* _Data listing_
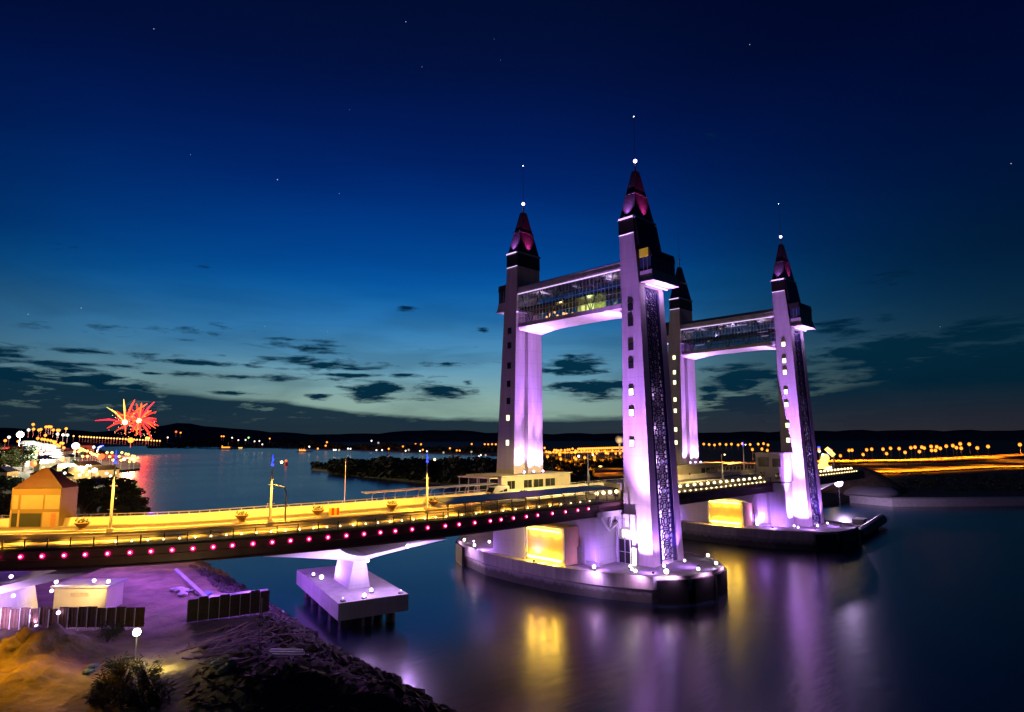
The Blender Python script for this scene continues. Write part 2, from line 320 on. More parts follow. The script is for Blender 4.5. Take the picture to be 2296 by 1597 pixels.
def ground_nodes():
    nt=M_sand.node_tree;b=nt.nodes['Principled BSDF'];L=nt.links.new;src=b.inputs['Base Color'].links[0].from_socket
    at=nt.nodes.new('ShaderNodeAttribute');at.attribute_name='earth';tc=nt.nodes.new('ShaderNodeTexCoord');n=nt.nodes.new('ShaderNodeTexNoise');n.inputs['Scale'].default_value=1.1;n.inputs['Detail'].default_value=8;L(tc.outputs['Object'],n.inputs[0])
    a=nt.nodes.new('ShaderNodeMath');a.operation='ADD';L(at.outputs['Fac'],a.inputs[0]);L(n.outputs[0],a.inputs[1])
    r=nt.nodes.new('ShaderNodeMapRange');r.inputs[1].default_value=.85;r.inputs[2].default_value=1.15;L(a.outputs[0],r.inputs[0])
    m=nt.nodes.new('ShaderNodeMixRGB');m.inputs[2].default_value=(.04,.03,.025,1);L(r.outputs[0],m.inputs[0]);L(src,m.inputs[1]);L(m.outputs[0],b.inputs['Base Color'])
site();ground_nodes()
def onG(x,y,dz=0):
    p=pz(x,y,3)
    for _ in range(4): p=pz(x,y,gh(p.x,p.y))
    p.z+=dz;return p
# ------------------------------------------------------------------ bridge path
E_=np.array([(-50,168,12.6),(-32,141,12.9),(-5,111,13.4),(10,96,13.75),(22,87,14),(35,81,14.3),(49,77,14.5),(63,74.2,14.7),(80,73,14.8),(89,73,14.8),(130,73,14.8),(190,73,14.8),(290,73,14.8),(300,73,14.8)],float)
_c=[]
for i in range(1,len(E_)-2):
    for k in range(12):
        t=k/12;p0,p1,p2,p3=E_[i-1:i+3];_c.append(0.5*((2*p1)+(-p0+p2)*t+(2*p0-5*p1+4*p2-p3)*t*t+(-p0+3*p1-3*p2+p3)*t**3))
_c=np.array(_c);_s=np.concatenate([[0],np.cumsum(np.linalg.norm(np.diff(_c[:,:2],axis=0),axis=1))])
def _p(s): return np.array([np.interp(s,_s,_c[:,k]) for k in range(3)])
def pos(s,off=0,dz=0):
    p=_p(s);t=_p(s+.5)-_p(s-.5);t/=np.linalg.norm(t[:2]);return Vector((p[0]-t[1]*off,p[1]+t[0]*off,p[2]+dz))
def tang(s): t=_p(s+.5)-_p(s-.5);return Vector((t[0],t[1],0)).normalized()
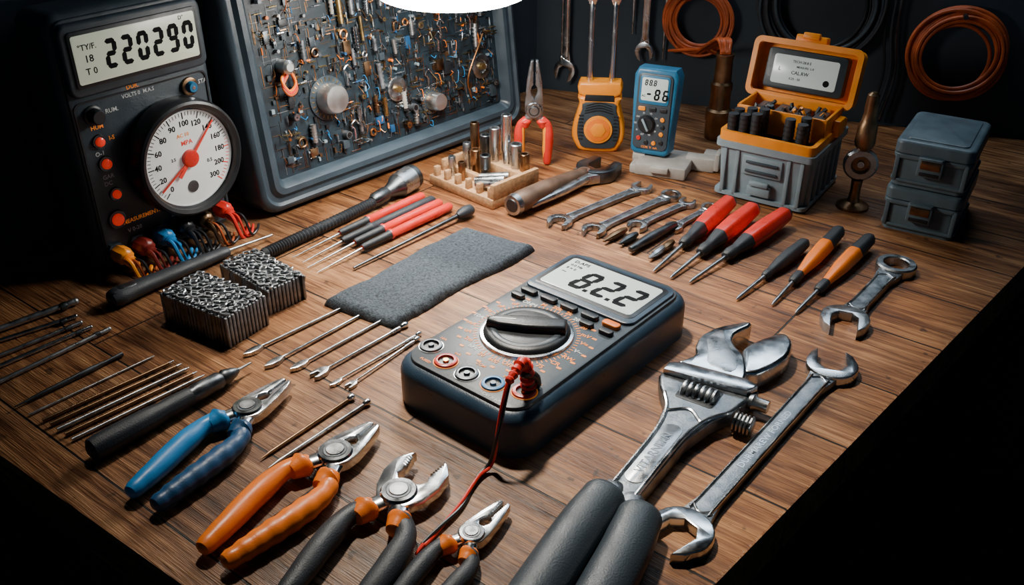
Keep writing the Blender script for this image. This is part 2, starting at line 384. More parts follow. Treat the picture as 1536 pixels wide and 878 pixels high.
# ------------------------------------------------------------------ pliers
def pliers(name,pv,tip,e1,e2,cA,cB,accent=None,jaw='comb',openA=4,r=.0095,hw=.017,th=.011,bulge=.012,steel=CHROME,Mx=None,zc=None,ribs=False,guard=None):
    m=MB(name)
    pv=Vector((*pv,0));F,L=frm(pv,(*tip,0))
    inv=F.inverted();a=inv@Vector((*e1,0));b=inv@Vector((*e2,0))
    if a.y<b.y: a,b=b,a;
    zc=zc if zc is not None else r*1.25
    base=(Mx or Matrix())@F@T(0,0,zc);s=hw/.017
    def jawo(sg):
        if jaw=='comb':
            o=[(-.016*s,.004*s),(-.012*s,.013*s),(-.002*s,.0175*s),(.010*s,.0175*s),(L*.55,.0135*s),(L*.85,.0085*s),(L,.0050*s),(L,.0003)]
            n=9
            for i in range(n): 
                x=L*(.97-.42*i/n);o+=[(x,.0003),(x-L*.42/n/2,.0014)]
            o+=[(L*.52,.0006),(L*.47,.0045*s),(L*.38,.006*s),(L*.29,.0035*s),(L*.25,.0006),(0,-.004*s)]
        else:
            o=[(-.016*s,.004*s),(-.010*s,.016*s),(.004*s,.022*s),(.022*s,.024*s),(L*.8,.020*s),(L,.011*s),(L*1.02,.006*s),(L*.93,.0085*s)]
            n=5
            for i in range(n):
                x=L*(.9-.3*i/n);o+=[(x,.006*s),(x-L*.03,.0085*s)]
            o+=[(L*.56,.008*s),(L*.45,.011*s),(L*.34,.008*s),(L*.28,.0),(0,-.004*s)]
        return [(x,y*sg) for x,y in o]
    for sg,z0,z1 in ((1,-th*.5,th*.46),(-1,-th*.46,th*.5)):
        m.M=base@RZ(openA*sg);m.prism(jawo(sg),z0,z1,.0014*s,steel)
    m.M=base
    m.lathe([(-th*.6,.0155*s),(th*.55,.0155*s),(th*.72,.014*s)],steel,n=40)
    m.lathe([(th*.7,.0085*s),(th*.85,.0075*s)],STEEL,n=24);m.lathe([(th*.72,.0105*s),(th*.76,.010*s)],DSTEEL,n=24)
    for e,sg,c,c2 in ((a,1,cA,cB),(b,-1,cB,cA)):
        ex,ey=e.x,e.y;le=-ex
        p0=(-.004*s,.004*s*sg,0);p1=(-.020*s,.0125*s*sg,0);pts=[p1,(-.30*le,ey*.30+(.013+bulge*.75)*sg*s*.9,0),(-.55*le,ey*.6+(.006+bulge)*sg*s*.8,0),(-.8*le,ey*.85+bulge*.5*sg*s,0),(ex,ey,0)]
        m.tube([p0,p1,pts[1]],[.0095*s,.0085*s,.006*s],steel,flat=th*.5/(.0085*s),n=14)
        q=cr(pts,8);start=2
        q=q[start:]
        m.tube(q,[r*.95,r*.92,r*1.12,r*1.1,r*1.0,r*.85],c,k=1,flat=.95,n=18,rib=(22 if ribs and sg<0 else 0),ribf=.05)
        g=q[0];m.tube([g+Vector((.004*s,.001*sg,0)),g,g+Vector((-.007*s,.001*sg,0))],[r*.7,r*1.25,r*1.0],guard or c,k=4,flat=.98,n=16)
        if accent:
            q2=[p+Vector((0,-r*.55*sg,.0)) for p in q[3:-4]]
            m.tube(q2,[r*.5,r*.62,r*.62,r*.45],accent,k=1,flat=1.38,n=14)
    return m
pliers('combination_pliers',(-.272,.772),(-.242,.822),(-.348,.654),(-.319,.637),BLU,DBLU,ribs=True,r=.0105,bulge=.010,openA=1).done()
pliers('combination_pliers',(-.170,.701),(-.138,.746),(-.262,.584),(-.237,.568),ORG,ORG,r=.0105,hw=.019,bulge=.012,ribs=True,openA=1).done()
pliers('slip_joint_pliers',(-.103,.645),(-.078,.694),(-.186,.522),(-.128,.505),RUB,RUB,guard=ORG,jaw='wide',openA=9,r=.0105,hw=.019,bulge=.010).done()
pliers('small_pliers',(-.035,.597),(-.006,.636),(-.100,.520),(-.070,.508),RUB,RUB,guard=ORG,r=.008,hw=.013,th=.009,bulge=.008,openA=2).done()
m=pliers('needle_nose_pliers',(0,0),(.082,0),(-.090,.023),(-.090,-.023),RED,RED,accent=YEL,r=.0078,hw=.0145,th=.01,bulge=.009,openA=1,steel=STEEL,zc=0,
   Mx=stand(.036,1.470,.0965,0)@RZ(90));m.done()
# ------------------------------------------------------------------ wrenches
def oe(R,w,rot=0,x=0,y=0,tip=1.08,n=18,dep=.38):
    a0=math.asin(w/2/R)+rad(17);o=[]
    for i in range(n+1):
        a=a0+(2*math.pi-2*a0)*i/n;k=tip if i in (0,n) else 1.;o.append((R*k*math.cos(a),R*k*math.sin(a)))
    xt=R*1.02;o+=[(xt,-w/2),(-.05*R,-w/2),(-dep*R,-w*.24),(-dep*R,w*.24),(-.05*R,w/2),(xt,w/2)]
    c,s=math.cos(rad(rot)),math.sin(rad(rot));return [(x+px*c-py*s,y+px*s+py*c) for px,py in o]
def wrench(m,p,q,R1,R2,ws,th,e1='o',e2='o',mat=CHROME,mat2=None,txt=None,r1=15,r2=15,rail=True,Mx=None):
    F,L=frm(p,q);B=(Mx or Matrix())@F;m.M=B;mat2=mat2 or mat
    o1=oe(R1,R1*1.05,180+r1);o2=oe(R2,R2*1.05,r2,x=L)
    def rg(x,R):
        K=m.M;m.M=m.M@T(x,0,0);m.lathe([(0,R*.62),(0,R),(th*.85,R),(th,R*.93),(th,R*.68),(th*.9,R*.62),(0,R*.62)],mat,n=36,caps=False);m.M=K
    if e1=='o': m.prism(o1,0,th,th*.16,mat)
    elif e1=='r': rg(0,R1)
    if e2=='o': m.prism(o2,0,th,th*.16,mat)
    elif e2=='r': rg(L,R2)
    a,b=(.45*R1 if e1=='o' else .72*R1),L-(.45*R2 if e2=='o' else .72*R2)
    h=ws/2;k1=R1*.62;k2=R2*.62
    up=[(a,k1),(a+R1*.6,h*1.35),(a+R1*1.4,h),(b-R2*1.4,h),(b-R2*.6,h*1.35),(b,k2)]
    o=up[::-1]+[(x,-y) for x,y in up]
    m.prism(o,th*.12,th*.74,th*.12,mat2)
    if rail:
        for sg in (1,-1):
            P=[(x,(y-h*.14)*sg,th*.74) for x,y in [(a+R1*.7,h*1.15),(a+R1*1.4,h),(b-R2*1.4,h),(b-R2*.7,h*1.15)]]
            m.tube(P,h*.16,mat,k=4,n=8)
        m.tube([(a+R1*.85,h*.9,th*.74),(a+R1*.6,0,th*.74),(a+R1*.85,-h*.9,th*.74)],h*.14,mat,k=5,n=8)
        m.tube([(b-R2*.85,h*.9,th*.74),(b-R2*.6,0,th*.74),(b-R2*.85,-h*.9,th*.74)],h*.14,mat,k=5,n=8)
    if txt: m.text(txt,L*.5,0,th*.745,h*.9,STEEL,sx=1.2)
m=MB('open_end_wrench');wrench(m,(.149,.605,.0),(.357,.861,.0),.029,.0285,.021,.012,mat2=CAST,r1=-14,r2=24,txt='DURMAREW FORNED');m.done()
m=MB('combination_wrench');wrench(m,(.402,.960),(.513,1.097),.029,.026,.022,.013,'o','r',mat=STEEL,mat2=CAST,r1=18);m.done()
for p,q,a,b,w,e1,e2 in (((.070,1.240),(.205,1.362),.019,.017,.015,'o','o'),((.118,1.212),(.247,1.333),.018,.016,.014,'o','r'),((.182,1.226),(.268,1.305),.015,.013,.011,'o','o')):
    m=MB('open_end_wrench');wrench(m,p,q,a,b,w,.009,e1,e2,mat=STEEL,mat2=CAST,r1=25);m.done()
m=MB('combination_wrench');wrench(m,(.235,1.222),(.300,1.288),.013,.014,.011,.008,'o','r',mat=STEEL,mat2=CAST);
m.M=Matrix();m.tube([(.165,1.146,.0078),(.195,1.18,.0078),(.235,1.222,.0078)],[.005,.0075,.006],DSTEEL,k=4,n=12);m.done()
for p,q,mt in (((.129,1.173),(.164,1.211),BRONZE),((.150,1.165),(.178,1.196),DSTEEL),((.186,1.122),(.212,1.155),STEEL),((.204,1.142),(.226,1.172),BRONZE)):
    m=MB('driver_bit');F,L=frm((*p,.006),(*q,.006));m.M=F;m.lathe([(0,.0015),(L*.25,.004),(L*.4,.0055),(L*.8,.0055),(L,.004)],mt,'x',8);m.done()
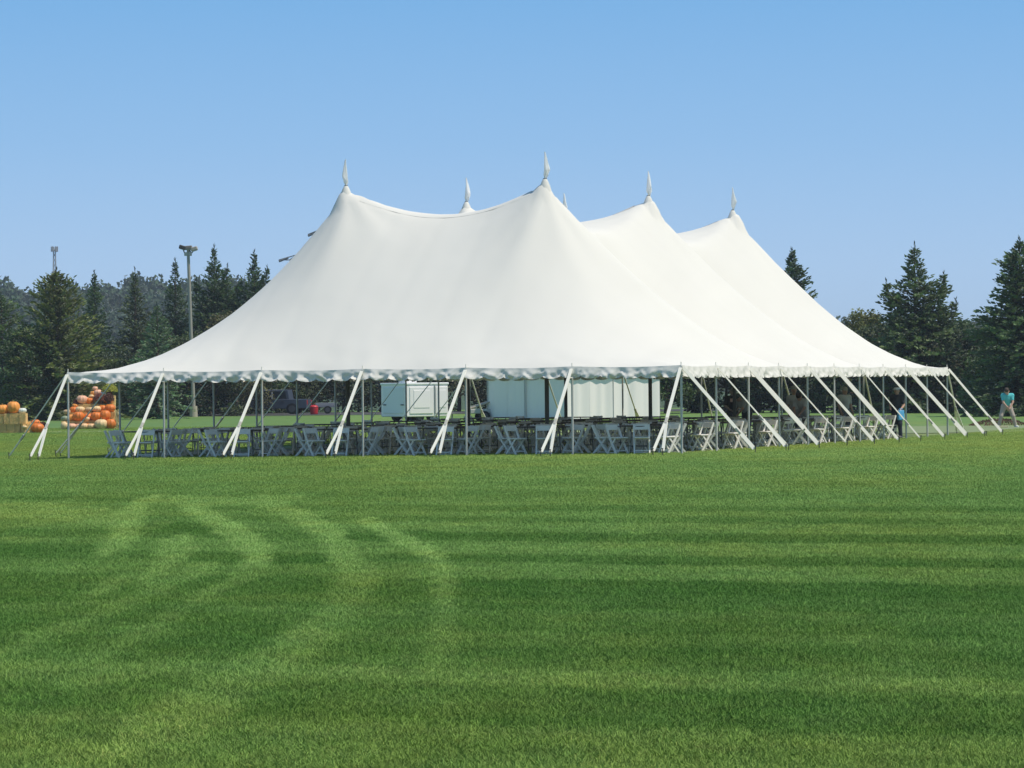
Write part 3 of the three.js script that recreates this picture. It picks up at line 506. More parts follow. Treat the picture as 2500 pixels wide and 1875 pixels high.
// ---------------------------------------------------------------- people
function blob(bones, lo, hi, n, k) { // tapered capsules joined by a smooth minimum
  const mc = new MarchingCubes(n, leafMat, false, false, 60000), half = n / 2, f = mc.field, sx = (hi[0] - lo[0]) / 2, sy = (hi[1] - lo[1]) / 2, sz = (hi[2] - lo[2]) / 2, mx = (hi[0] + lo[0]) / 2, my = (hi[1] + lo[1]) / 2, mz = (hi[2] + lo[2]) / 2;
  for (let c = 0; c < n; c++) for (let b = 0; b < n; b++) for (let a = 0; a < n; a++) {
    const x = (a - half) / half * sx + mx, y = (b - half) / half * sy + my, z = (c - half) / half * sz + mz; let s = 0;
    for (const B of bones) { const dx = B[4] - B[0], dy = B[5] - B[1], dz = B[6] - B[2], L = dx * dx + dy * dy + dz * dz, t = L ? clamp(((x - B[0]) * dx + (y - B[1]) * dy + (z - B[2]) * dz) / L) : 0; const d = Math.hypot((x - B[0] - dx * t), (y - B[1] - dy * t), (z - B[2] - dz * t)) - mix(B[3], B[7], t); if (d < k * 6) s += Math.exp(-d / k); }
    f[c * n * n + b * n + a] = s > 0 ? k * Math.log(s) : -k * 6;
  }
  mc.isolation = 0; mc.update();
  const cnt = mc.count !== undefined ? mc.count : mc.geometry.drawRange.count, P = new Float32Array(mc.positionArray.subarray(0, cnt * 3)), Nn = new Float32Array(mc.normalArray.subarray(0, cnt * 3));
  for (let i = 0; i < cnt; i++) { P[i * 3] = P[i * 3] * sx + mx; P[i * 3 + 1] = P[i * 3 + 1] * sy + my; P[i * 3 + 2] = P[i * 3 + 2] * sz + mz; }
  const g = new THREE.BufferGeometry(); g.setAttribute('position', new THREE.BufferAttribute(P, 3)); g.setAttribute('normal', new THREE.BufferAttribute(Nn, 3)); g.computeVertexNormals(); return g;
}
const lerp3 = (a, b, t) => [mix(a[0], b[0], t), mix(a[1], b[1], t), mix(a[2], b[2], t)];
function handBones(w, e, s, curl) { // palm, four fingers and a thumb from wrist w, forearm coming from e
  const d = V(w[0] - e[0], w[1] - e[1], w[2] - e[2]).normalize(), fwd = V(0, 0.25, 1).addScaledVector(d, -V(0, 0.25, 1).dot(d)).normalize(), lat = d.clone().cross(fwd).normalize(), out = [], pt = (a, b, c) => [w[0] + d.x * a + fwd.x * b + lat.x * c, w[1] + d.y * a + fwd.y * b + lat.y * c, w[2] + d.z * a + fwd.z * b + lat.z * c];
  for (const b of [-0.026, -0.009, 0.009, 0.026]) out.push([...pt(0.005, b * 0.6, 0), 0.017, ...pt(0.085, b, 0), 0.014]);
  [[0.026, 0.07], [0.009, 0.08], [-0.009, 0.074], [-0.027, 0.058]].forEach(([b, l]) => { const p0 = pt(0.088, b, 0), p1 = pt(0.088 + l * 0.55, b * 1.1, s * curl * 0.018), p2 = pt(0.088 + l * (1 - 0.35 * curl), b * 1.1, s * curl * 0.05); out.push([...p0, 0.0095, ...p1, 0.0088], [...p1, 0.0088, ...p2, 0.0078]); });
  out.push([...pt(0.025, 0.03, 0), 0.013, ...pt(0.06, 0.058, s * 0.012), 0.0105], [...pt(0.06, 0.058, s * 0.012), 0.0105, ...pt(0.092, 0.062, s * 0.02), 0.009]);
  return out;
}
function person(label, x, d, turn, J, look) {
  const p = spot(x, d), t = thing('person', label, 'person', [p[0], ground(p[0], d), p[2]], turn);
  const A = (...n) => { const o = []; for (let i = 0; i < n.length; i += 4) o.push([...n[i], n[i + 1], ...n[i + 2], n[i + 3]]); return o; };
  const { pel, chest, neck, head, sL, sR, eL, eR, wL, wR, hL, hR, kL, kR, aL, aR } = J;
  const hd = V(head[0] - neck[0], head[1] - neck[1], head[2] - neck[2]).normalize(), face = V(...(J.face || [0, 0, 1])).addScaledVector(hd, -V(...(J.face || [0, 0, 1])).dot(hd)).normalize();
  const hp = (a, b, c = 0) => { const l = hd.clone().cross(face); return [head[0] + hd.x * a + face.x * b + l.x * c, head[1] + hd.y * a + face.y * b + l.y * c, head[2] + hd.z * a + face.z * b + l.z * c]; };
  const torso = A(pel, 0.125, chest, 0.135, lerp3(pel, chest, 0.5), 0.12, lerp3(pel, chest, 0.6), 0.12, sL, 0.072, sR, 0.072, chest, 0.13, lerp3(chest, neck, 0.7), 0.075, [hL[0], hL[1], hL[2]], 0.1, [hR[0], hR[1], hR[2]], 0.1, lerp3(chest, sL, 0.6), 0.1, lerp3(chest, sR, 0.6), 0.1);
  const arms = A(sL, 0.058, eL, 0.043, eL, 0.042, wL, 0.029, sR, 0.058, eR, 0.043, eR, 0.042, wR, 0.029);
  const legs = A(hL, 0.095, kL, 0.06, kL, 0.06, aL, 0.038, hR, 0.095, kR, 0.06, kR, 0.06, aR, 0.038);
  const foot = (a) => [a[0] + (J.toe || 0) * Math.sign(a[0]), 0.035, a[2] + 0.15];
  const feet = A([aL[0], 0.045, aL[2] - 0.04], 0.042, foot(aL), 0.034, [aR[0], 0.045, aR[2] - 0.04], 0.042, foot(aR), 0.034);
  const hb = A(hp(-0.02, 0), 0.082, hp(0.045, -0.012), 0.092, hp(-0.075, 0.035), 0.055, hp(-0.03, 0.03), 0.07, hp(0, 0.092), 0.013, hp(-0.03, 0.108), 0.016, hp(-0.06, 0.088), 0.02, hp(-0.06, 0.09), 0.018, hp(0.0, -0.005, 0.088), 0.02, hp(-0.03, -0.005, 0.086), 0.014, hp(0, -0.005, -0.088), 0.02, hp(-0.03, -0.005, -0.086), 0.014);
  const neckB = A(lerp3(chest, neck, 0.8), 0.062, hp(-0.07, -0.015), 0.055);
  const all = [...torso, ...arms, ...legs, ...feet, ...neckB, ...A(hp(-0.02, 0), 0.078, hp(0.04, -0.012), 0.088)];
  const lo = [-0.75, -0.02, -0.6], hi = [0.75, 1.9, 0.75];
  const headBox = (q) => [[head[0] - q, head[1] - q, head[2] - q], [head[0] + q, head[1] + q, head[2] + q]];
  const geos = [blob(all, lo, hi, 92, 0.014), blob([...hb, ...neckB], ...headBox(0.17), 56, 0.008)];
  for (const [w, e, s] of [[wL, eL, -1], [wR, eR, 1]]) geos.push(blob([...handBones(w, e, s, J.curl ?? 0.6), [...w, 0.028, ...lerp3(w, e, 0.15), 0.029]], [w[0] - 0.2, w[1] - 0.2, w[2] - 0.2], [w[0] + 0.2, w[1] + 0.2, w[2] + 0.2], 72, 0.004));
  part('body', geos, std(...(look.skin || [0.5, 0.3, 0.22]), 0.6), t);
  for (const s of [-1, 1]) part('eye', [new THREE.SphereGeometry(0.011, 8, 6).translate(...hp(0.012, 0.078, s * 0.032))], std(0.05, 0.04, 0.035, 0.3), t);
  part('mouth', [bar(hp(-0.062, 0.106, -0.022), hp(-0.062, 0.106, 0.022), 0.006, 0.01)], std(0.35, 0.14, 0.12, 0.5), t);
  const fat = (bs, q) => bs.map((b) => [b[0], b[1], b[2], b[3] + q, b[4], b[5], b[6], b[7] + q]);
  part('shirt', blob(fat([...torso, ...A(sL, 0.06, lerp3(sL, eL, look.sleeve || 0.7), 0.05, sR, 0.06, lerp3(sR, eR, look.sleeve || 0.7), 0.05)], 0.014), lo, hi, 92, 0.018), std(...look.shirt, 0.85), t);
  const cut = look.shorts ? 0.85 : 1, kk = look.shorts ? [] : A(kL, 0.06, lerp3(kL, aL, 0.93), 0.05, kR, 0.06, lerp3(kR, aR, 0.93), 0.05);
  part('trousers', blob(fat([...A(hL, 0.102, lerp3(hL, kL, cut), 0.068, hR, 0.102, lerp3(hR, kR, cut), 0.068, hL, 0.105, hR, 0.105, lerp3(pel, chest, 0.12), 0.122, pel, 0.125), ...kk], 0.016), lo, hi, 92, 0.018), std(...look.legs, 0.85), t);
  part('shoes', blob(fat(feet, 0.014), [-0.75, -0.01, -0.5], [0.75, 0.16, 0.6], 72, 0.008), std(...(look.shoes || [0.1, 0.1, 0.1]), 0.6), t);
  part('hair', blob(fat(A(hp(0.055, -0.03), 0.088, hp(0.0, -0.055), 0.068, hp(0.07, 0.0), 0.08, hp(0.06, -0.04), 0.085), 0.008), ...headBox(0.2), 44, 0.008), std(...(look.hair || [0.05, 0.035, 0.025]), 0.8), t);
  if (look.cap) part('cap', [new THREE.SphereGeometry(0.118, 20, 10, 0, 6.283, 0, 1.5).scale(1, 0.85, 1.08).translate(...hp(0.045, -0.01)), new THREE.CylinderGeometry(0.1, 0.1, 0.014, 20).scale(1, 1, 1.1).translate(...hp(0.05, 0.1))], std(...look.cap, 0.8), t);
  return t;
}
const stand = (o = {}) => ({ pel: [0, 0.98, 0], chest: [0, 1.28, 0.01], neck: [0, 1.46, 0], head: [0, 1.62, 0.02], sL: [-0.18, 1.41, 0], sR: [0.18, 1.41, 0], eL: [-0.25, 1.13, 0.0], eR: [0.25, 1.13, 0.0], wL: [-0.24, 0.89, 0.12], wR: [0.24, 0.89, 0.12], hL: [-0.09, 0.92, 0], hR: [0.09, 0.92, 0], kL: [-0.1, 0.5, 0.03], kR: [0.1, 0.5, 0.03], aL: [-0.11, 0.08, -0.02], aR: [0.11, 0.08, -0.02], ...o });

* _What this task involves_
Return, please, the exact lines from the beginning of the entries above through the line containing "def tang(s): t=_p(s+.5)-_p(s-.5);return", both included; pictures are left out.

* _Reply_
The Blender Python script for this scene continues. Write part 2, from line 320 on. More parts follow. The script is for Blender 4.5. Take the picture to be 2296 by 1597 pixels.
def ground_nodes():
    nt=M_sand.node_tree;b=nt.nodes['Principled BSDF'];L=nt.links.new;src=b.inputs['Base Color'].links[0].from_socket
    at=nt.nodes.new('ShaderNodeAttribute');at.attribute_name='earth';tc=nt.nodes.new('ShaderNodeTexCoord');n=nt.nodes.new('ShaderNodeTexNoise');n.inputs['Scale'].default_value=1.1;n.inputs['Detail'].default_value=8;L(tc.outputs['Object'],n.inputs[0])
    a=nt.nodes.new('ShaderNodeMath');a.operation='ADD';L(at.outputs['Fac'],a.inputs[0]);L(n.outputs[0],a.inputs[1])
    r=nt.nodes.new('ShaderNodeMapRange');r.inputs[1].default_value=.85;r.inputs[2].default_value=1.15;L(a.outputs[0],r.inputs[0])
    m=nt.nodes.new('ShaderNodeMixRGB');m.inputs[2].default_value=(.04,.03,.025,1);L(r.outputs[0],m.inputs[0]);L(src,m.inputs[1]);L(m.outputs[0],b.inputs['Base Color'])
site();ground_nodes()
def onG(x,y,dz=0):
    p=pz(x,y,3)
    for _ in range(4): p=pz(x,y,gh(p.x,p.y))
    p.z+=dz;return p
# ------------------------------------------------------------------ bridge path
E_=np.array([(-50,168,12.6),(-32,141,12.9),(-5,111,13.4),(10,96,13.75),(22,87,14),(35,81,14.3),(49,77,14.5),(63,74.2,14.7),(80,73,14.8),(89,73,14.8),(130,73,14.8),(190,73,14.8),(290,73,14.8),(300,73,14.8)],float)
_c=[]
for i in range(1,len(E_)-2):
    for k in range(12):
        t=k/12;p0,p1,p2,p3=E_[i-1:i+3];_c.append(0.5*((2*p1)+(-p0+p2)*t+(2*p0-5*p1+4*p2-p3)*t*t+(-p0+3*p1-3*p2+p3)*t**3))
_c=np.array(_c);_s=np.concatenate([[0],np.cumsum(np.linalg.norm(np.diff(_c[:,:2],axis=0),axis=1))])
def _p(s): return np.array([np.interp(s,_s,_c[:,k]) for k in range(3)])
def pos(s,off=0,dz=0):
    p=_p(s);t=_p(s+.5)-_p(s-.5);t/=np.linalg.norm(t[:2]);return Vector((p[0]-t[1]*off,p[1]+t[0]*off,p[2]+dz))
def tang(s): t=_p(s+.5)-_p(s-.5);return Vector((t[0],t[1],0)).normalized()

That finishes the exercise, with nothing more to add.